En cualquier caso, hoy es evidente la conciencia generalizada de que el marco político de los Estados nacionales ha quedado desfasado por el desarrollo de las comunicaciones y de la tecnología y por el simple hecho de la existencia de dos superpotencias que crean mecánica o automáticamente satelizaciones y dependencias inevitables en un mundo estrechamente interrelacionado. Ahora bien, dados los antecedentes históricos y culturales españoles, está claro que la entrada de nuestro país en el Mercado Común no será una simple operación económica, ni tampoco política. España es una potencia cultural, con una dimensión intelectual, ética, literaria y artística de carácter específico, cuya aportación ha de tener un carácter complementario a otras culturas nacionales europeas. Es evidente, en todo caso, que la integración de España en la Comunidad Económica Europea no va a ser la inserción de una pieza más dentro del toma y daca de las simples relaciones comerciales, en un engranaje del mercado comunitario, sino una inyección de vitalidad cultural que redundará en el enriquecimiento plural y compartido de la idea de Europa con su correspondiente dimensión simbólica y filosófica en todo el ámbito de las relaciones internacionales occidentales.

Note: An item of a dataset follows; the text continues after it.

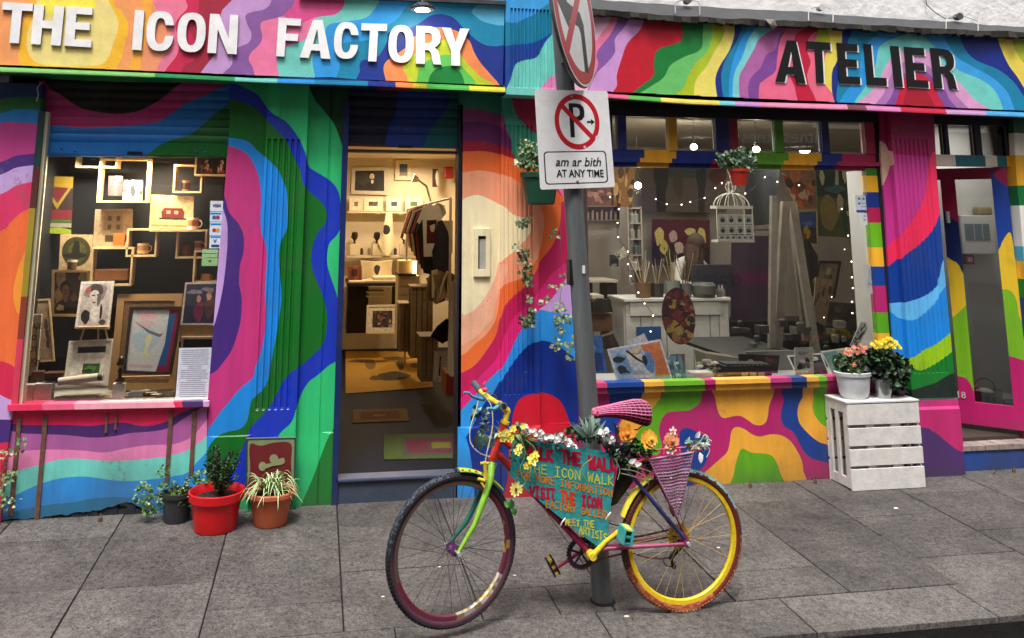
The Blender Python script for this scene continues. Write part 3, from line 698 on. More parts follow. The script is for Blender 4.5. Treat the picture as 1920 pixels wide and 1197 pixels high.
mb.build('footing',M('old_footing','#23262b',rough=.95,var=.5,bump=1),shop)
out = [(14,760),(392,753),(392,763),(14,771)]
L = [poly('#f3688c',[(60,700),(130,700),(180,800),(90,800)]),poly('#f7a4b8',[(120,700),(300,700),(345,800),(150,800)]),poly('#4e3070',[(330,700),(375,700),(385,800),(350,800)]),poly('#e3a6d0',[(375,700),(420,700),(420,800),(385,800)])]
panel('window_sill',out,L,'#ee3a62',-0.045,MURAL,shop,depth=0.13)
RUST = M('rusty_iron','#6a4a3a',rough=.85,var=.5,scale=30,bump=.8)
for (ua,va,ub,vb) in ((38,783,18,968),(87,780,67,974),(322,771,311,905),(366,769,357,892),(201,776,198,812),(217,774,217,806)):
    a,b = P(ua,va,-.008),P(ub,vb,-.008); hw = .014 if vb > 850 else .008
    MB().box(min(a.x,b.x)*.5+max(a.x,b.x)*.5-hw,(a.x+b.x)/2+hw,-.010,.004,b.z,a.z,'#6a4a3a').build('iron_strap',RUST,shop)

# ---- pier between display window and doorway
X = lambda u,v=500: P(u,v,0).x
xw0,xf0,xf1,xr1,xd = X(407,520),X(487),X(567),X(638),X(645)
fl = []; nfl = 6
for i in range(nfl):
    x = xf0+.018+i*(xf1-xf0-.05)/nfl; fl += [x,x+.008,x+.018,x+.026]
zf0,zf1 = P(520,765,-.05).z,P(540,262,-.05).z
zp = P(520,817,-.05).z; zcap0,zcap1 = P(540,221,-.05).z,P(540,208,-.05).z
STEP = [(xf0+.001,xf1-.001,-.055)]
def rel(x,z):
    e = 0.0
    if x > xf0+.001 and x < xf1-.001:
        e = -.055
        if z < zp: e -= .012
        if z > zcap0: e -= .012
        if zf0 <= z <= zf1:
            for i in range(0,len(fl),4):
                if fl[i] < x < fl[i+3]:
                    k = 1.0
                    if x < fl[i+1]: k = (x-fl[i])/(fl[i+1]-fl[i])
                    elif x > fl[i+2]: k = (fl[i+3]-x)/(fl[i+3]-fl[i+2])
                    e += .013*k
    elif x >= xf1:
        if z < zp: e = -.008
        if abs(x-(xf1+xr1)/2-.03) < .0035: e += .008
    elif z < zp: e = -.008
    return e
vl = [xf0,xf0+.002,xf1-.002,xf1]+fl+[(xf1+xr1)/2+.03+d for d in (-.008,-.003,.003,.008)]
hl = [[(xw0-1,z),(xd+1,z)] for z in (zp,zp+.004,zcap0,zcap0-.004,zf0,zf0-.004,zf1,zf1+.004)]
out = [(430,150),(650,160),(655,200),(645,480),(632,800),(626,960),(600,962),(480,966),(386,972),(389,757),(407,520),(426,295),(431,220)]
L = [TT('B',x) for x in [poly('#07401c',smooth([(290,460),(330,560),(380,620),(440,700),(475,790),(500,860),(560,920)])+[(700,900),(700,400),(280,400)])]]
L += [TT('G',poly('#187c30',smooth([(1990,-80),(1890,5),(1850,60),(1820,130),(1780,240),(1740,340),(1700,430),(1665,530)])+[(1665,700),(2100,700),(2100,-200)]))]
def lft(c,t1,c1,t2,c2,t3=None,c3=None,end=None):
    s = smooth(T(t1,c1)+T(t2,c2)+(T(t3,c3) if t3 else []))
    return (c,s+[(s[-1][0]-900,s[-1][1]+30),(s[0][0]-900,s[0][1]-40)])
L += [lft('#1636bc','A',[(1200,380),(1330,470),(1420,515),(1460,545),(1530,640),(1610,690),(1680,780),(1720,870),(1740,940),(1800,980),(1860,1020),(1900,1070)],
          'D',[(1915,-60),(1925,40),(1900,120),(1850,180),(1840,280),(1860,360),(1890,450),(1915,560),(1915,700),(1900,820),(1850,860),(1780,920),(1740,950),(1700,1010),(1670,1090),(1640,1170)],
          'G',[(1590,20),(1560,65),(1500,200),(1400,330),(1300,430),(1200,560)]),
      lft('#0b6c20','A',[(1180,440),(1260,530),(1330,570),(1400,590),(1470,640),(1540,720),(1610,790),(1650,880),(1690,960),(1700,1020),(1740,1080),(1800,1130)],
          'D',[(1840,0),(1830,60),(1790,110),(1760,180),(1750,280),(1780,380),(1820,480),(1840,580),(1835,680),(1810,750),(1750,810),(1700,855),(1640,890),(1590,950),(1560,1010),(1520,1080),(1470,1140),(1420,1190)],
          'G',[(1390,60),(1360,140),(1320,220),(1250,330),(1180,420),(1100,520)]),
      lft('#1b8ae0','A',[(1150,800),(1270,780),(1330,780),(1400,800),(1450,850),(1510,900),(1560,950),(1590,1010),(1615,1080)],
          'D',[(1620,0),(1615,90),(1580,170),(1570,260),(1580,380),(1585,480),(1570,600),(1550,720),(1530,820),(1510,930),(1480,990),(1425,1040),(1405,1100),(1390,1170)],
          'G',[(1350,20),(1250,45),(1195,90),(1165,150),(1155,250),(1140,420)]),
      lft('#c5367e','A',[(1150,800),(1270,818),(1320,830),(1380,860),(1420,910),(1450,980),(1465,1060),(1468,1150)],
          'D',[(1465,20),(1470,100),(1500,200),(1500,320),(1492,450),(1500,560),(1490,680),(1470,780),(1440,860),(1420,930),(1350,990),(1300,1050),(1240,1120),(1200,1180)],
          'G',[(1150,40),(1100,100)]),
      lft('#45287c','A',[(1180,960),(1245,1060),(1270,1130)],
          'D',[(1290,0),(1340,60),(1370,130),(1370,220),(1350,300),(1345,400),(1360,480),(1355,600),(1330,700),(1300,780),(1250,850),(1210,895),(1130,930)]),
      lft('#cba2e2','A',[(1190,1050),(1235,1110),(1245,1150)],
          'D',[(1262,0),(1278,60),(1280,140),(1275,240),(1260,380),(1245,470),(1220,580),(1195,650),(1130,740)])]
panel('pier',out,L,'#30c478',0.0,MURAL,shop,depth=0.16,relief=rel,vlines=vl,lines=hl)
mb = MB()
for i in range(0,len(fl),4):
    mb.add([(fl[i],-.0565,zf0-.008),(fl[i+3],-.0565,zf0-.008),((fl[i]+fl[i+3])/2,-.0565,zf0-.016)],[(0,2,1)],'#c9d6e8')
mb.build('paint_drip',PRINT,shop)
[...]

En esta configuración política de la unión europea es evidente que el Estado español desarrollará una política exterior acorde con su peculiar estructura. En este sentido, creemos de la mayor importancia la sustitución que se está verificando en España del viejo Estado unitario centralista, por un llamado Estado de las autonomías de carácter federalista y descentralizado. La experiencia española es un ensayo histórico de gran importancia que ha de tener una influencia muy superior a la de la mera política interna, convirtiéndose en modelo posible para otros Estados nacionales. Si la idea de una nación de naciones que ha empezado a desarrollarse políticamente en España acaba implantándose con carácter definitivo, y se consolida como estructura política exportable, su traspolación al ámbito europeo podría hacer de la Comunidad Europea una compleja red de naciones con distintos niveles de subordinación e integración entre sí, enriqueciendo en su conjunto al continente. España, como nación de naciones, no sólo se encontraría cómodamente instalada en esa red, sino que habría hallado la fórmula para resolver las viejas frustraciones territoriales representadas por Gibraltar y Portugal. Por lo que respecta al primer punto, hacemos aquí nuestras las palabras de Fernando Morán cuando dice que "sería difícil admitir a la opinión europea comunitaria que un país miembro mantenga una colonia en territorio dentro de otro país miembro"; la misma Constitución española facilitaría la solución al autorizar a las Cortes Generales (artículo 144) la concesión de un estatuto de autonomía para territorios no integrados en la organización provincial (supuesto introducido pensando precisamente en el caso de Gibraltar). Por lo que se refiere, a Portugal, la entrada de ambos países en la Comunidad necesariamente tendrá que acercar sus posiciones con puntos coincidentes en lo que se refiere al Mediterráneo y a Latinoamérica, donde ambos países tienen Intereses convergentes. En lo que hace a los pueblos español y portugués -tradicionalmente de espaldas el uno al otro-, es evidente que tendrán que empezar a mirarse mutuamente; si luego deciden o no formar parte de la misma estructura política estatal, creemos que esto sería ya una cuestión accidental de mucho menos calado y más fácilmente resoluble.

Estas breves consideraciones -a todas luces insuficientes- del tema europeo en relación con España, creo que pueden servir de plataforma para una reflexión que escape tanto a los tópicos más comunes sobre la cuestión como al estrechamiento de miras que supone el pensar que la idea de una Europa unida se reduce a una mera comunidad económica o mercado común; con esta intención, al menos, las he esbozado aquí.